Published online by Cambridge University Press: 02 March 2023
Contemporary thought tends to oppose magic and Christianity. The term magic suggests superstition and illicit ritual, with roots in a misty, perhaps imagined, pagan past. It also implies material wish-fulfilment, by contrast to religious faith and prayer. Yet the origins of magic are interwoven with religion, and while some aspects of magic came to be connected with the illicit, pagan and heretical, magic was also endorsed by the powerful belief in a Christian supernatural that encompassed the divine, demonic and otherworldly, and by belief in natural, occult forces in the cosmos. A strong learned tradition of magic was sustained by interest in the occult sciences, while the power of ritual and tradition, and the compelling possibility of fulfilling basic human wishes and desires, whether beneficial or harmful, ensured the survival of magic within popular belief and practice. Magic and the supernatural more generally provide romance with its quality of the marvellous, but they are also treated with a profundity and realism that only become evident when romance is placed within its wider cultural contexts. This essay first traces these contexts, and then turns to the two faces of magic within romance, natural magic and black magic or ‘nigromancy’, taking as its focus non-Arthurian and more ‘popular’ romance. These interwoven motifs of white and black magic can illuminate the workings of providence within the world, both by showing the marvellous forces within nature that reflect God's beneficent powers, and by opposing to his divine plan malevolent, dangerous but ultimately unsuccessful human magic. Romance probes both the fascination and the anxiety surrounding magic in the Middle Ages.

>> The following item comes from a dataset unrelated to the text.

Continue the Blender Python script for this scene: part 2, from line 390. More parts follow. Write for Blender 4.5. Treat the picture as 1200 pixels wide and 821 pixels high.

The thought world of the later Middle Ages included a complex mix of ideas of magic and the supernatural, which stretched back through classical and Judaeo-Christian as well as Germanic and Celtic belief and ritual. Classical thought associated the magic arts with the East: Pliny traces magic to Zoroaster and his priests or magi, and tells how Xerxes brought this ‘monstrous art’ to Greece. The Greek term magos, a Persian or Median priest, came to imply a practitioner of alien or illicit rituals, and the idea of otherness plays a crucial role in the definition of magic.